Eighty-three-year-old W.C. Eckles limps around the outside of his house, pointing to the holes in his walls. He stuffs them with rags. He covers them with plywood. But wind, rain and mosquitoes still find their way through, tormenting his sleep, he said.
The trouble began in 2004, when a salesman knocked on his door and offered a new mortgage that would cut his monthly house payment in half. It would also provide $30,000 for renovations -- a new roof, new windows, new floors.
That salesman worked for mortgage broker Scott Almeida, who stole most of the money, court records show, but not before his construction crew had descended on the Bartow house and torn gaping holes in the walls.
Now, the place is uninsurable, Eckles said. "I feel pretty rough. I don't see my way out no more."
One of Almeida's 30 victims, Eckles never knew that his broker was a convicted cocaine trafficker who got his license straight out of federal prison.
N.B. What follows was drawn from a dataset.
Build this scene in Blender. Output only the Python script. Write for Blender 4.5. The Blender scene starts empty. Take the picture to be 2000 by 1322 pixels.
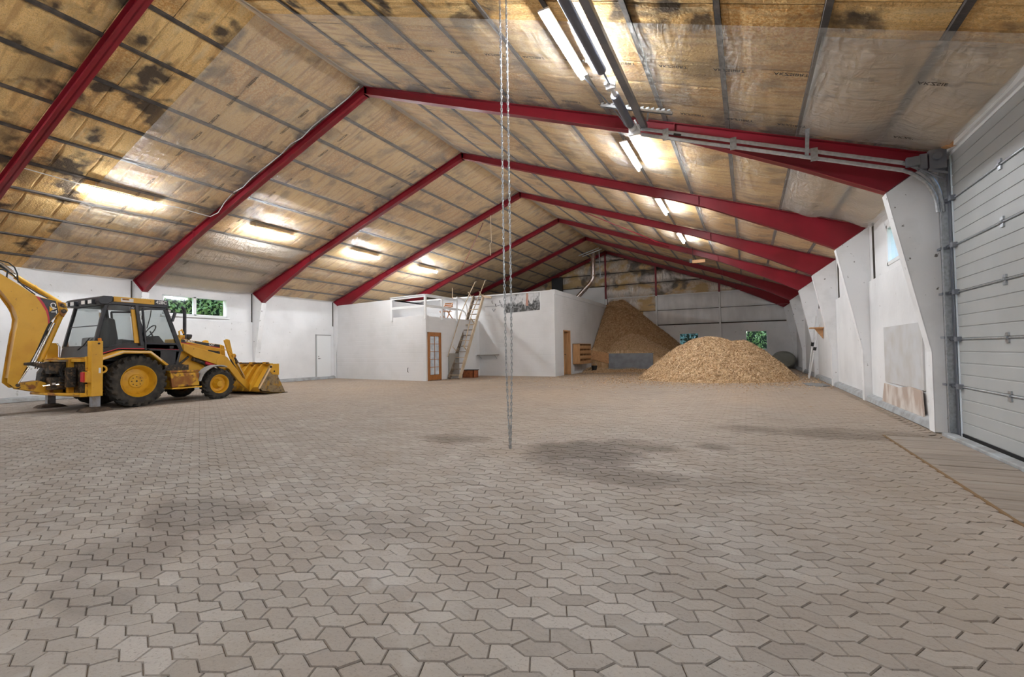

Nor did others -- not the brain-damaged ex-boxer confined to a wheelchair, not the woman whose loan proceeds paid for Almeida's engagement ring.
But they are among thousands of economically vulnerable Floridians, living on the edge of financial survival, who suffered as the state's mortgage-fraud rate became the nation's highest.
At least twice during Almeida's five-year estimated $13 million crime spree, state regulators got credible warnings about his predatory practices. But they did nothing to stop him.
Louise Winters, 80, of Tampa, reached out to regulators for help after Almeida sold her a 30-year mortgage that was supposed to pay off her existing home loan, settle a few bills and provide $10,000 for renovations -- to be done by Almeida's own construction company.
"I been here 42 years and I decided I wanted new floors, " Winters said.
Almeida's construction manager slapped down some loose linoleum in a tiny front room, then covered a single step with an ill-fitting spare scrap of the material.
Winters never saw him again.
Her daughter, Lois Robinson, spent the next nine months trying to get Almeida to complete the promised work or refund the money.
That's when Robinson noticed that Almeida had lied on the loan application, listing her mother as 60 when she was actually 76. He also made up a job at a retirement community that allegedly paid Winters more than $30,000 a year.
Winters hasn't worked since her husband died in 1990, she told The Miami Herald.
Not knowing where else to turn, Robinson wrote to the state's Office of Financial Regulation in July 2004, exposing the lies that Almeida had included on the loan application.
"My mother and I would like this transaction to be investigated, " Robinson wrote. "My mother was defrauded of a considerable amount of money."
But regulators closed the complaint with no action, their records show.
Winters said she was surprised to learn that the state had granted Almeida a license shortly after his release from federal prison. "He was getting away with scamming so many people, they couldn't possibly have been doing their job, " she said.
SECOND WARNING
Four months later, the OFR received an almost identical warning from the Hillsborough County Consumer Protection Agency. Investigator Eric Olsen had discovered that Almeida lied about another customer's income to get a loan, then forged his signature on the check from the bank to steal the proceeds.
Over a span of five months, Olsen made at least 48 calls to Almeida's company, trying to get the customer's money back, records show.